TASK GOAL — Produce a word-for-word copy of the listing below without its pictures.

___

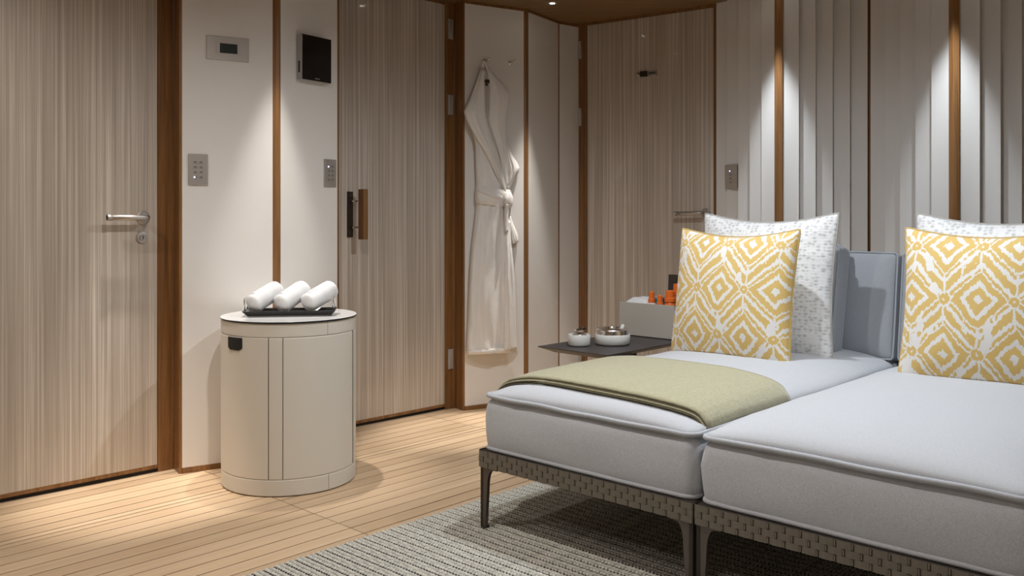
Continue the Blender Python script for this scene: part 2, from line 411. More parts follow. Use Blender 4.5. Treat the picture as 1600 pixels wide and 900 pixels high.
def door(name, A, B, label, gapz=.016):
    th = ang(A, B); o = empty(name, (A.x, A.y, 0), th); tag(o, label, kind='structure'); L = (B-A).length
    MB().box(.004, L-.004, 0, .042, gapz+.014, CEIL-.016).build('door_leaf', M['door'], o, bevel=.0015)
    MB().box(.004, L-.004, .0005, .042, gapz, gapz+.014).build('bottom_edge', M['wood'], o)
    MB().box(L-.004, L, .003, .042, gapz, CEIL-.016).build('edge_strip', M['wood'], o)
    MB().box(0, L, .0, .05, CEIL-.014, CEIL).build('head_trim', M['wood'], o)
    MB().box(0, L, .012, .05, 0, gapz).build('gap_shade', M['blackm'], o)  # black strip standing in for the shade in the gap under the leaf
    return o, th, L
def lever(o, x, z, reach, tilt=0):
    h = empty('lever_handle', (x, 0, z)); h.parent = o
    MB().lathe([(0,0),(.026,0),(.026,.006),(.022,.009),(0,.009)], 24).build('rose', M['steel'], h, smooth=False).rotation_euler = (R(90),0,0)
    MB().tube([(0,-.004,0),(0,-.045,0),(-.006,-.055,0),(-.018,-.058,0),(-.05,-.058,-.05*tilt),(-reach,-.057,-reach*tilt)], .0108, 14).build('grip', M['steel'], h, smooth=True)
    MB().lathe([(.0112,0),(.0124,.002),(.0124,.014),(.0112,.017)], 14).build('grip_ring', M['steel'], h, smooth=True).matrix_local = Matrix.Translation((-reach+.012, -.057, -reach*tilt)) @ Matrix.Rotation(R(-90), 4, 'Y')
    return h
def cyl_lock(o, x, z):
    k = MB().lathe([(0,.012),(.010,.012),(.011,.009),(.014,.009),(.0215,.008),(.0225,.005),(.0225,0)], 28).build('lock_rose', M['steel'], o); k.location = (x,0,z); k.rotation_euler = (R(90),0,0)
    q = MB().box(-.0012,.0012,-.007,.007,.0121,.0135).build('keyway', M['blackm'], k)
def hinge(parent, P, th, z, side=1, h=.104):
    o = empty('hinge', (P.x, P.y, z)); o.rotation_euler = (0,0,th); o.parent = parent
    MB().box(-.015,-.003,-.006,.002,-h/2,h/2).build('hinge_leaf', M['satin'], o, bevel=.001)
    MB().box(.004,.016,-.006,.002,-h/2,h/2).build('hinge_leaf', M['satin'], o, bevel=.001)
    MB().tube([(0.0005,-.006,-h/2),(.0005,-.006,h/2)], .0035, 10).build('hinge_pin', M['alu'], o, smooth=True)

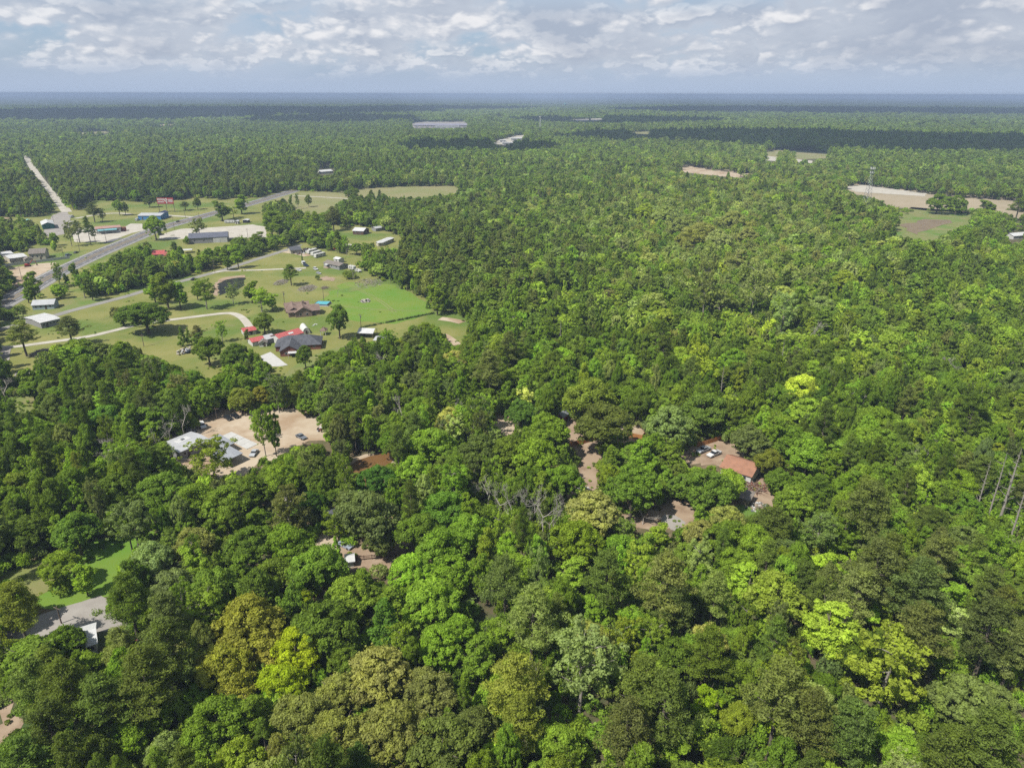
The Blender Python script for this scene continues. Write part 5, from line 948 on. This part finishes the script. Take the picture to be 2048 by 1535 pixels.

___

IN RESPONSE —
Continue the Blender Python script for this scene: part 2, from line 411. More parts follow. Use Blender 4.5. Treat the picture as 1600 pixels wide and 900 pixels high.
def door(name, A, B, label, gapz=.016):
    th = ang(A, B); o = empty(name, (A.x, A.y, 0), th); tag(o, label, kind='structure'); L = (B-A).length
    MB().box(.004, L-.004, 0, .042, gapz+.014, CEIL-.016).build('door_leaf', M['door'], o, bevel=.0015)
    MB().box(.004, L-.004, .0005, .042, gapz, gapz+.014).build('bottom_edge', M['wood'], o)
    MB().box(L-.004, L, .003, .042, gapz, CEIL-.016).build('edge_strip', M['wood'], o)
    MB().box(0, L, .0, .05, CEIL-.014, CEIL).build('head_trim', M['wood'], o)
    MB().box(0, L, .012, .05, 0, gapz).build('gap_shade', M['blackm'], o)  # black strip standing in for the shade in the gap under the leaf
    return o, th, L
def lever(o, x, z, reach, tilt=0):
    h = empty('lever_handle', (x, 0, z)); h.parent = o
    MB().lathe([(0,0),(.026,0),(.026,.006),(.022,.009),(0,.009)], 24).build('rose', M['steel'], h, smooth=False).rotation_euler = (R(90),0,0)
    MB().tube([(0,-.004,0),(0,-.045,0),(-.006,-.055,0),(-.018,-.058,0),(-.05,-.058,-.05*tilt),(-reach,-.057,-reach*tilt)], .0108, 14).build('grip', M['steel'], h, smooth=True)
    MB().lathe([(.0112,0),(.0124,.002),(.0124,.014),(.0112,.017)], 14).build('grip_ring', M['steel'], h, smooth=True).matrix_local = Matrix.Translation((-reach+.012, -.057, -reach*tilt)) @ Matrix.Rotation(R(-90), 4, 'Y')
    return h
def cyl_lock(o, x, z):
    k = MB().lathe([(0,.012),(.010,.012),(.011,.009),(.014,.009),(.0215,.008),(.0225,.005),(.0225,0)], 28).build('lock_rose', M['steel'], o); k.location = (x,0,z); k.rotation_euler = (R(90),0,0)
    q = MB().box(-.0012,.0012,-.007,.007,.0121,.0135).build('keyway', M['blackm'], k)
def hinge(parent, P, th, z, side=1, h=.104):
    o = empty('hinge', (P.x, P.y, z)); o.rotation_euler = (0,0,th); o.parent = parent
    MB().box(-.015,-.003,-.006,.002,-h/2,h/2).build('hinge_leaf', M['satin'], o, bevel=.001)
    MB().box(.004,.016,-.006,.002,-h/2,h/2).build('hinge_leaf', M['satin'], o, bevel=.001)
    MB().tube([(0.0005,-.006,-h/2),(.0005,-.006,h/2)], .0035, 10).build('hinge_pin', M['alu'], o, smooth=True)

The Blender Python script for this scene continues. Write part 5, from line 948 on. This part finishes the script. Take the picture to be 2048 by 1535 pixels.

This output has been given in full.